**WHAT IS EXPECTED**: Begin at the first line of the data and copy each line through the one containing "from math import", that line included, with no pictures.

**DATA LINES**:
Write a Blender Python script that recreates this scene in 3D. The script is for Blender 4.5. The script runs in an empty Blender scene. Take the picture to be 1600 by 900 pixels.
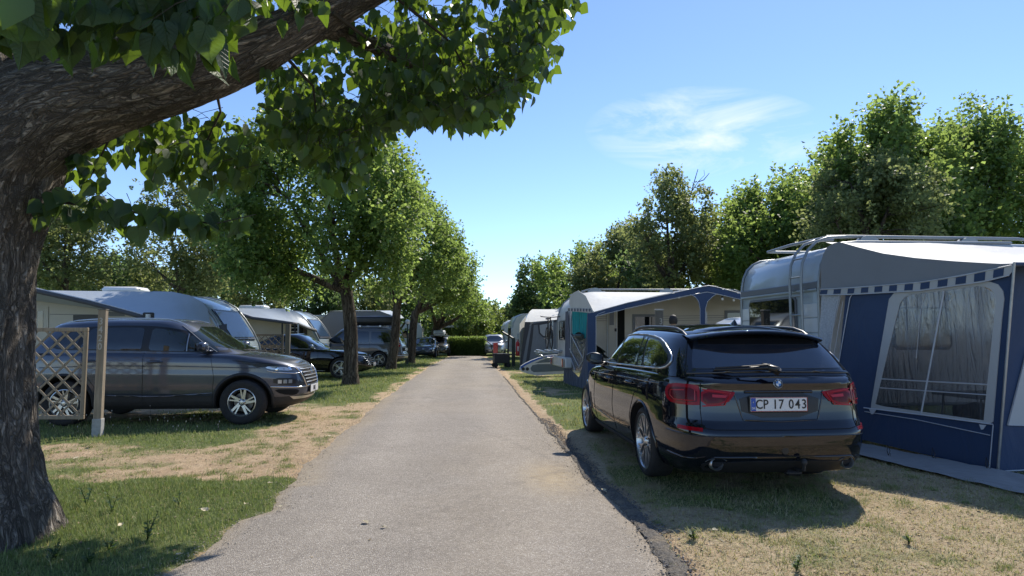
import bpy, math, random
import numpy as np
from mathutils import Vector, Matrix
from mathutils.bvhtree import BVHTree
from mathutils.geometry import delaunay_2d_cdt
from math import radians as R, pi, sin, cos, atan, tan

SC = bpy.context.scene
COL = SC.collection
rng = np.random.default_rng(7)
random.seed(7)

# ------------------------------------------------------------------ camera
CAMZ = 1.40
FPX = 1000.0            # focal length in pixels of the 1600 wide photograph
PITCH = atan(74.0 / FPX)
cam_d = bpy.data.cameras.new('camera')
cam = bpy.data.objects.new('camera', cam_d)
COL.objects.link(cam)
cam.location = (0, 0, CAMZ)
cam.rotation_euler = (pi / 2 + PITCH, 0, 0)
cam_d.sensor_width = 36.0
cam_d.lens = 36.0 * FPX / 1600.0
cam_d.clip_start = 0.05
cam_d.clip_end = 3000
SC.camera = cam

# ------------------------------------------------------------------ light
SUN_AZ = R(29)          # to the right of the view direction (+Y)
SUN_EL = R(46)
sun_dir = Vector((sin(SUN_AZ) * cos(SUN_EL), cos(SUN_AZ) * cos(SUN_EL), sin(SUN_EL)))
sl = bpy.data.lights.new('sun', 'SUN')
sl.energy = 3.8
sl.angle = R(0.53)
sl.color = (1.0, 0.93, 0.82)
so = bpy.data.objects.new('sun', sl)
COL.objects.link(so)
so.rotation_euler = (-sun_dir).to_track_quat('-Z', 'Y').to_euler()

world = bpy.data.worlds.new('World')
SC.world = world
world.use_nodes = True
wn, wl = world.node_tree.nodes, world.node_tree.links
wn.clear()
sky = wn.new('ShaderNodeTexSky')
sky.sky_type = 'NISHITA'
sky.sun_disc = False
sky.sun_elevation = SUN_EL
sky.sun_rotation = SUN_AZ
sky.air_density = 0.9
sky.dust_density = 0.1
sky.altitude = 900
sky.ozone_density = 2.2
bg = wn.new('ShaderNodeBackground')
bg.inputs['Strength'].default_value = 0.132
wo = wn.new('ShaderNodeOutputWorld')
# wispy cirrus, part of the sky, at a fixed compass direction
tc = wn.new('ShaderNodeTexCoord')
def wmath(op, a, b=None, clamp=False):
    n = wn.new('ShaderNodeMath'); n.operation = op; n.use_clamp = clamp
    for i, v in enumerate((a, b)):
        if v is None: continue
        if isinstance(v, (int, float)): n.inputs[i].default_value = v
        else: wl.new(v, n.inputs[i])
    return n.outputs[0]
sep = wn.new('ShaderNodeSeparateXYZ'); wl.new(tc.outputs['Generated'], sep.inputs[0])
mp = wn.new('ShaderNodeMapping'); mp.inputs['Scale'].default_value = (5, 4, 17)
mp.inputs['Rotation'].default_value = (0, R(-8), 0)
wl.new(tc.outputs['Generated'], mp.inputs['Vector'])
nz = wn.new('ShaderNodeTexNoise'); nz.inputs['Scale'].default_value = 1.15
nz.inputs['Detail'].default_value = 8; nz.inputs['Roughness'].default_value = 0.6
nz.inputs['Distortion'].default_value = 0.7
wl.new(mp.outputs[0], nz.inputs['Vector'])
azx = wmath('DIVIDE', sep.outputs['X'], wmath('MAXIMUM', sep.outputs['Y'], 0.05))
elz = wmath('DIVIDE', sep.outputs['Z'], wmath('MAXIMUM', sep.outputs['Y'], 0.05))
dx = wmath('DIVIDE', wmath('SUBTRACT', azx, 0.315), 0.20)
dz = wmath('DIVIDE', wmath('SUBTRACT', elz, 0.325), 0.075)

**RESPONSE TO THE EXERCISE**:
Write a Blender Python script that recreates this scene in 3D. The script is for Blender 4.5. The script runs in an empty Blender scene. Take the picture to be 1600 by 900 pixels.
import bpy, math, random
import numpy as np
from mathutils import Vector, Matrix
from mathutils.bvhtree import BVHTree
from mathutils.geometry import delaunay_2d_cdt
from math import radians as R, pi, sin, cos, atan, tan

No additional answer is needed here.